--- Start Information provided ---

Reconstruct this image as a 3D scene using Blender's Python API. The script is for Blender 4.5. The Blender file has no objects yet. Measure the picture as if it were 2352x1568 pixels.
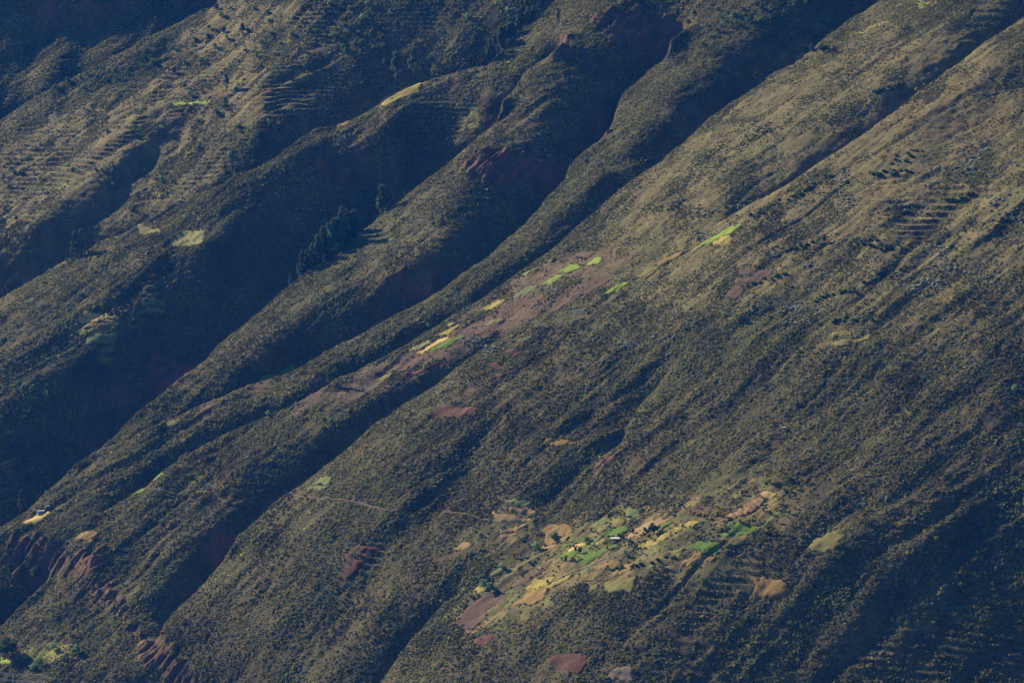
import bpy, math, random
import numpy as np
from mathutils import Vector

C = bpy.context.scene
R = math.radians
random.seed(7)
rng = np.random.default_rng(7)

# ---------------------------------------------------------------- camera, sky, sun, exposure
F = 8647.0                       # focal length in sheet units (frame 2352 wide)
PITCH = R(-5.14)
CAMZ = 700.0
HAZE = 2.8e-5
cam_d = bpy.data.cameras.new('camera'); cam = bpy.data.objects.new('camera', cam_d)
C.collection.objects.link(cam); C.camera = cam
cam_d.sensor_fit = 'HORIZONTAL'; cam_d.sensor_width = 36.0
cam_d.lens = 36.0 * F / 2352.0
cam_d.clip_start = 1.0; cam_d.clip_end = 30000.0
cam.location = (0, 0, CAMZ); cam.rotation_euler = (R(90) + PITCH, 0, 0)

SUN_EL, SUN_AZ = R(24.0), R(-42.0)        # azimuth from +Y, negative = to the left
sun_dir = Vector((math.sin(SUN_AZ) * math.cos(SUN_EL), math.cos(SUN_AZ) * math.cos(SUN_EL), math.sin(SUN_EL)))
W = bpy.data.worlds.new('World'); C.world = W; W.use_nodes = True
wn = W.node_tree.nodes; wl = W.node_tree.links
sky = wn.new('ShaderNodeTexSky'); sky.sky_type = 'NISHITA'; sky.sun_disc = False
sky.sun_elevation = SUN_EL; sky.sun_rotation = SUN_AZ; sky.altitude = 3200; sky.ozone_density = 3.0
bg = wn['Background']; bg.inputs['Strength'].default_value = 0.05
wl.new(sky.outputs[0], bg.inputs['Color'])
sd = bpy.data.lights.new('sun', 'SUN'); sd.energy = 5.0; sd.angle = R(0.5); sd.color = (1.0, 0.88, 0.69)
sun = bpy.data.objects.new('sun', sd); C.collection.objects.link(sun)
sun.location = (-500, 1500, 2500)
sun.rotation_euler = sun_dir.to_track_quat('Z', 'Y').to_euler()
C.view_settings.view_transform = 'Standard'; C.view_settings.look = 'None'
C.view_settings.exposure = 0.88; C.view_settings.gamma = 1.0
C.cycles.max_bounces = 4; C.cycles.diffuse_bounces = 3; C.cycles.volume_bounces = 0
C.cycles.glossy_bounces = 1; C.cycles.transmission_bounces = 1; C.cycles.transparent_max_bounces = 4

# ---------------------------------------------------------------- helpers
def tag(o, label=None, cat=None, group=None, kind=None):
    if label: o['label'] = label
    if cat: o['category'] = cat
    if group: o['group'] = group
    if kind: o['kind'] = kind
    return o

def mesh_np(name, V, Fc, mat=None, parent=None, smooth=False, link=True):
    me = bpy.data.meshes.new(name)
    V = np.ascontiguousarray(V, dtype=np.float32); Fc = np.ascontiguousarray(Fc, dtype=np.int32)
    k = Fc.shape[1]
    me.vertices.add(len(V)); me.vertices.foreach_set('co', V.ravel())
    me.loops.add(Fc.size); me.loops.foreach_set('vertex_index', Fc.ravel())
    me.polygons.add(len(Fc)); me.polygons.foreach_set('loop_start', np.arange(0, Fc.size, k, dtype=np.int32))
    if smooth: me.polygons.foreach_set('use_smooth', np.ones(len(Fc), dtype=bool))
    me.update(calc_edges=True)
    if mat: me.materials.append(mat)
    if not link: return me
    o = bpy.data.objects.new(name, me); C.collection.objects.link(o)
    if parent: o.parent = parent
    return o

def attr(me, name, arr):
    a = me.attributes.new(name, 'FLOAT', 'POINT'); a.data.foreach_set('value', np.ascontiguousarray(arr, dtype=np.float32).ravel())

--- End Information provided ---

> **Goal of the exercise**: Make an exact copy of all the material, but keep the pictures out of it.

> **Solution for this exercise**:
Reconstruct this image as a 3D scene using Blender's Python API. The script is for Blender 4.5. The Blender file has no objects yet. Measure the picture as if it were 2352x1568 pixels.
import bpy, math, random
import numpy as np
from mathutils import Vector

C = bpy.context.scene
R = math.radians
random.seed(7)
rng = np.random.default_rng(7)

# ---------------------------------------------------------------- camera, sky, sun, exposure
F = 8647.0                       # focal length in sheet units (frame 2352 wide)
PITCH = R(-5.14)
CAMZ = 700.0
HAZE = 2.8e-5
cam_d = bpy.data.cameras.new('camera'); cam = bpy.data.objects.new('camera', cam_d)
C.collection.objects.link(cam); C.camera = cam
cam_d.sensor_fit = 'HORIZONTAL'; cam_d.sensor_width = 36.0
cam_d.lens = 36.0 * F / 2352.0
cam_d.clip_start = 1.0; cam_d.clip_end = 30000.0
cam.location = (0, 0, CAMZ); cam.rotation_euler = (R(90) + PITCH, 0, 0)

SUN_EL, SUN_AZ = R(24.0), R(-42.0)        # azimuth from +Y, negative = to the left
sun_dir = Vector((math.sin(SUN_AZ) * math.cos(SUN_EL), math.cos(SUN_AZ) * math.cos(SUN_EL), math.sin(SUN_EL)))
W = bpy.data.worlds.new('World'); C.world = W; W.use_nodes = True
wn = W.node_tree.nodes; wl = W.node_tree.links
sky = wn.new('ShaderNodeTexSky'); sky.sky_type = 'NISHITA'; sky.sun_disc = False
sky.sun_elevation = SUN_EL; sky.sun_rotation = SUN_AZ; sky.altitude = 3200; sky.ozone_density = 3.0
bg = wn['Background']; bg.inputs['Strength'].default_value = 0.05
wl.new(sky.outputs[0], bg.inputs['Color'])
sd = bpy.data.lights.new('sun', 'SUN'); sd.energy = 5.0; sd.angle = R(0.5); sd.color = (1.0, 0.88, 0.69)
sun = bpy.data.objects.new('sun', sd); C.collection.objects.link(sun)
sun.location = (-500, 1500, 2500)
sun.rotation_euler = sun_dir.to_track_quat('Z', 'Y').to_euler()
C.view_settings.view_transform = 'Standard'; C.view_settings.look = 'None'
C.view_settings.exposure = 0.88; C.view_settings.gamma = 1.0
C.cycles.max_bounces = 4; C.cycles.diffuse_bounces = 3; C.cycles.volume_bounces = 0
C.cycles.glossy_bounces = 1; C.cycles.transmission_bounces = 1; C.cycles.transparent_max_bounces = 4

# ---------------------------------------------------------------- helpers
def tag(o, label=None, cat=None, group=None, kind=None):
    if label: o['label'] = label
    if cat: o['category'] = cat
    if group: o['group'] = group
    if kind: o['kind'] = kind
    return o

def mesh_np(name, V, Fc, mat=None, parent=None, smooth=False, link=True):
    me = bpy.data.meshes.new(name)
    V = np.ascontiguousarray(V, dtype=np.float32); Fc = np.ascontiguousarray(Fc, dtype=np.int32)
    k = Fc.shape[1]
    me.vertices.add(len(V)); me.vertices.foreach_set('co', V.ravel())
    me.loops.add(Fc.size); me.loops.foreach_set('vertex_index', Fc.ravel())
    me.polygons.add(len(Fc)); me.polygons.foreach_set('loop_start', np.arange(0, Fc.size, k, dtype=np.int32))
    if smooth: me.polygons.foreach_set('use_smooth', np.ones(len(Fc), dtype=bool))
    me.update(calc_edges=True)
    if mat: me.materials.append(mat)
    if not link: return me
    o = bpy.data.objects.new(name, me); C.collection.objects.link(o)
    if parent: o.parent = parent
    return o

def attr(me, name, arr):
    a = me.attributes.new(name, 'FLOAT', 'POINT'); a.data.foreach_set('value', np.ascontiguousarray(arr, dtype=np.float32).ravel())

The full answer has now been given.